Per la cassazione di tale decisione ricorre il M., affidando l’impugnazione a tre motivi, cui resiste, con controricorso, la Società, che ha poi presentato memoria.

Diritto

MOTIVI DELLA DECISIONE

Con il primo motivo, il ricorrente, nel denunciare la violazione e falsa applicazione della L. n. 300 del 1970, art. 7, in una con l’omesso esame di un fatto decisivo per il giudizio, imputa alla Corte territoriale l’omessa considerazione di elementi comprovanti la tardività della contestazione. La medesima censura, relativa alla violazione del principio di immediatezza della contestazione di cui alla L. n. 300 del 1970, art. 7, è riproposta con il secondo motivo in relazione all’incongruità della motivazione circa la rilevanza del segreto istruttorio ai fini del differimento della contestazione.

Il terzo motivo, rubricato con riferimento alla violazione e falsa applicazione degli artt. 2104, 2105, 2106 c.c., ed al vizio di omesso esame di un fatto decisivo per il giudizio, è inteso a censurare, sotto il profilo dell’omessa considerazione delle caratteristiche oggettive e soggettive della condotta, il giudizio di proporzionalità della sanzione espresso dalla Corte territoriale.

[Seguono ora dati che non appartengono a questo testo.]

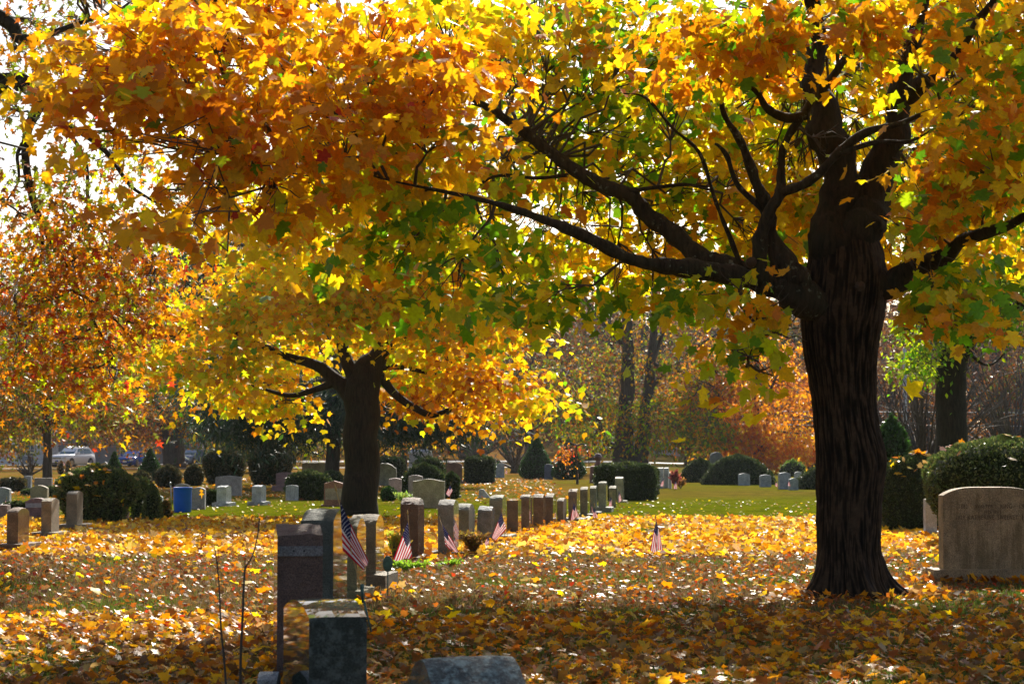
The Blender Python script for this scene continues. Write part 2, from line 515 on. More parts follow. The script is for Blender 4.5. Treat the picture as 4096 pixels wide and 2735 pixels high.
def strip(name, pts, w, mat, lift=0.02):
    v, f = [], []
    for i, p in enumerate(pts):
        a, b2 = pts[max(i - 1, 0)], pts[min(i + 1, len(pts) - 1)]
        dx, dy = b2[0] - a[0], b2[1] - a[1]; L = math.hypot(dx, dy); nx, ny = -dy / L * w / 2, dx / L * w / 2
        for s in (-1, 1):
            x, y = p[0] + s * nx, p[1] + s * ny
            v.append((x, y, gz(x, y) + lift))
    for i in range(len(pts) - 1): f.append((2 * i, 2 * i + 1, 2 * i + 3, 2 * i + 2))
    return tag(mesh_obj(name, v, f, mat), kind='structure')
strip('road', [(-140 + 6 * i, 196 + 0.05 * i) for i in range(44)], 7.0, M['asphalt'], 0.06)
strip('path', [(S(1190, 176).x - 30 + 4 * i, 160 + 0.6 * i) for i in range(16)], 3.0, M['asphalt'], 0.05)

# ------------------------------------------------------------------ fallen leaves and grass
def scatter_ground():
    parts = []
    def band(d0, d1, dens, size, pal, wts, tilt=0.5, xmin=None, xmax=None, edge=0.0, holes=0.0, far_edge=None):
        A = 0.28 * (d1 * d1 - d0 * d0) * 2
        n = int(A * dens)
        y = np.sqrt(rng.uniform(d0 * d0, d1 * d1, n)); x = rng.uniform(-0.285, 0.285, n) * y
        keep = np.ones(n, bool)
        if holes:
            nv = np.array([noise.noise((a * 0.55, b * 0.30, 3.0)) for a, b in zip(x, y)])
            keep &= nv > rng.uniform(-1.0, 0.35, n) * holes - 0.1 * (1 - holes)
        if edge:
            e = np.minimum((y - d0) / edge, (d1 - y) / (far_edge or edge)); keep &= rng.uniform(0, 1, n) < np.clip(e, 0, 1) + 0.02
        if xmin is not None: keep &= x > xmin
        if xmax is not None: keep &= x < xmax
        x, y = x[keep], y[keep]; n = len(x)
        ang = rng.uniform(0, 2 * np.pi, n)
        tip = np.stack([np.cos(ang), np.sin(ang), rng.normal(0, tilt * 0.6, n)], 1)
        nrm = np.stack([rng.normal(0, tilt, n), rng.normal(0, tilt, n), np.ones(n)], 1)
        sz = size * rng.uniform(0.6, 1.3, n)
        pos = np.stack([x, y, rng.uniform(0.012, 0.035, n) + 0.25 * sz * np.abs(tip[:, 2])], 1)
        parts.append((pos, tip, nrm, sz, pick(pal, wts, n)))
    YG, PG, AM = (0.80, 0.46, 0.02), (0.84, 0.58, 0.10), (0.70, 0.32, 0.012)
    band(11.0, 19.5, 118, 0.086, [ORANGE, AM, YG, BROWN, RUST, TAN], [4, 3, 2.4, 5, 4, 2], 0.6, edge=1.2, holes=1.5)
    def drift(x, y, rx, ry, n, size, pal, wts):
        a = rng.uniform(0, 2 * np.pi, n); q = 1 + np.abs(rng.normal(0, 0.28, n))
        pos = np.stack([x + rx * q * np.cos(a), y + ry * q * np.sin(a), rng.uniform(0.02, 0.09, n) / q], 1)
        parts.append((pos, np.stack([np.cos(a), np.sin(a), rng.normal(0, .5, n)], 1), np.stack([rng.normal(0, .8, n), rng.normal(0, .8, n), np.ones(n)], 1), size * rng.uniform(.6, 1.3, n), pick(pal, wts, n)))
    near_pal = ([ORANGE, AM, YG, BROWN, RUST, TAN], [3, 3, 2, 4, 3, 1])
    drift(S(3412, 21.95).x, 21.95, 0.66, 0.62, 260, 0.10, *near_pal)
    drift(5.78, 24.2, 0.70, 0.28, 220, 0.10, *near_pal)
    for (sx, sd) in ((1290, 12.2), (1200, 14.3), (1275, 18.3), (1380, 21.3), (1450, 22.8), (1640, 29.0), (1785, 30.6), (1860, 33.6), (1935, 34.0), (1985, 34.6), (2050, 37.4), (2100, 39), (2150, 40.5), (55, 31.2), (190, 35.5), (290, 39.2), (1900, 9.7)):
        p = S(sx, sd); drift(p.x, p.y, 0.30, 0.34, 70, 0.09 if sd < 25 else 0.11, *near_pal)
    band(16.8, 19.8, 40, 0.105, [YG, YELLOW, AM, ORANGE, RUST], [3, 2, 3, 2, 1], 0.6, edge=1.0, holes=0.8)
    band(16.5, 30.5, 48, 0.054, [RUST, BROWN, RED, TAN, (0.28, 0.075, 0.012)], [6, 6, 1.0, 1.2, 4], 0.75, holes=0.9)
    band(17.0, 30.5, 2.2, 0.11, [AM, YELLOW, ORANGE], [2, 3, 2], 0.6)
    band(29.5, 47.0, 115, 0.12, [YG, PG, AM, ORANGE, TAN, RUST], [5, 2.5, 4, 2, 1, 1.4], 0.7, edge=2.4, holes=0.6, far_edge=4.0)
    band(45.0, 62.0, 1.5, 0.07, [TAN, YELLOW, BROWN], [2, 1, 3], 0.5)
    band(62.0, 110.0, 2.0, 0.10, [TAN, RUST, ORANGE], [1, 2, 2], 0.6, xmax=2.0)
    d = cat(parts)
    px, py, ok = in_view(d[0], -20)
    order = np.argsort(d[0][:, 1] + np.where(ok, 0, 1e4))
    # near leaves that the stones hide are still leaves on the lawn
    first = order[:300]
    rest = np.ones(len(d[0]), bool); rest[first] = False
    single_leaves(d, first, ground, MAPLE_HI, M['litter'], 'fallen')
    near = rest & (d[0][:, 1] < 20)
    a = leaf_obj('fallen_leaves', [q[near] for q in d], MAPLE, M['litter'])
    tag(a, 'loose orange, yellow and brown maple leaves on the shaded near lawn', 'fallen leaves')
    far = rest & (d[0][:, 1] >= 20)
    a = leaf_obj('fallen_leaves', [q[far] for q in d], SIMPLE, M['litter'])
    tag(a, 'bright yellow carpet of fallen leaves across the sunlit lawn behind', 'fallen leaves')
scatter_ground()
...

I primi due motivi, che, in quanto strettamente connessi, possono essere qui trattati congiuntamente, devono ritenersi infondati, atteso che, data per ammessa dalla stessa Corte territoriale la conoscenza almeno parziale da parte della Società datrice dei fatti poi addebitati con la contestazione disciplinare, il che vale a vanificare le censure di cui al primo motivo con cui si imputa alla Corte medesima di non aver tenuto in considerazione tale dato, il ritardo della contestazione, che nel secondo motivo si assume incongruamente motivato, così da integrare la violazione del principio di immediatezza della contestazione, viene, viceversa, giustificato, in consonanza con l’orientamento accolto da questa Corte circa la necessità di intendere in termini relativi il rispetto del principio di immediatezza della contestazione, richiamandosi a quelle ragioni oggettive idonee a ritardare la percezione o il definitivo accertamento e valutazione dei fatti contestati all’uopo invocate nella predetta giurisprudenza (quali il tempo necessario all’espletamento delle indagini dirette all’accertamento dei fatti, specie a fronte di condotte articolate in una pluralità di episodi che sollecitano una valutazione unitaria o la complessità dell’organizzazione aziendale o, nella specie, l’esigenza di rispetto del segreto istruttorio) e contemperandole con l’esigenza di garantire il diritto di difesa del lavoratore, sulla base di un iter valutativo che dà ampiamente conto della effettiva ricorrenza di quelle ragioni e della mancata compromissione del diritto di difesa e registra la tempestività della reazione della Società datrice una volta venuto meno qualsiasi oggettivo impedimento, in particolare sottolineando, con affermazione non fatta oggetto di specifica censura, come la contestazione fosse stata comunicata il 7.8.2009 “immediatamente dopo aver acquisito i primi riscontri dell’ispezione eseguita dalla struttura per la tutela aziendale (Fraud Management)” conclusasi con la relazione del 14.7.2009.

Parimenti infondato si appalesa il terzo motivo atteso che il giudizio di proporzionalità della sanzione irrogata, qui censurato per risultare carente della valutazione di circostanze quali, la carenza di danno per la Società datrice, la condotta pregressa e la possibilità di essere impiegato in altre mansioni (sic!), risulta congruamente motivato sul piano logico e giuridico in relazione alle caratteristiche oggettive (la natura di illecito penalmente rilevante e la sua reiterazione nel tempo) e soggettive (la preordinazione dolosa ed il grado di affidamento richiesto dalle specifiche mansioni), così da dar conto del ritenuto definitivo venir meno del vincolo fiduciario tra le parti.

Il ricorso va dunque rigettato.

Le spese seguono la soccombenza e sono liquidate come da dispositivo.

PQM

La Corte rigetta il ricorso e condanna parte ricorrente al pagamento delle spese del presente giudizio di legittimità che liquida in Euro 200,00 per esborsi ed Euro 4.000,00 per compensi, oltre spese generali al 15% ed altri accessori di legge.

Ai sensi del D.P.R. n. 115 del 2002, art. 13, comma 1 quater, dà atto della sussistenza dei presupposti per il versamento da parte del ricorrente, dell’ulteriore importo a titolo di contributo unificato pari a quello dovuto per il ricorso, a norma dello stesso art. 13, comma 1 bis.

Così deciso in Roma, nella Camera di consiglio, il 26 gennaio 2017.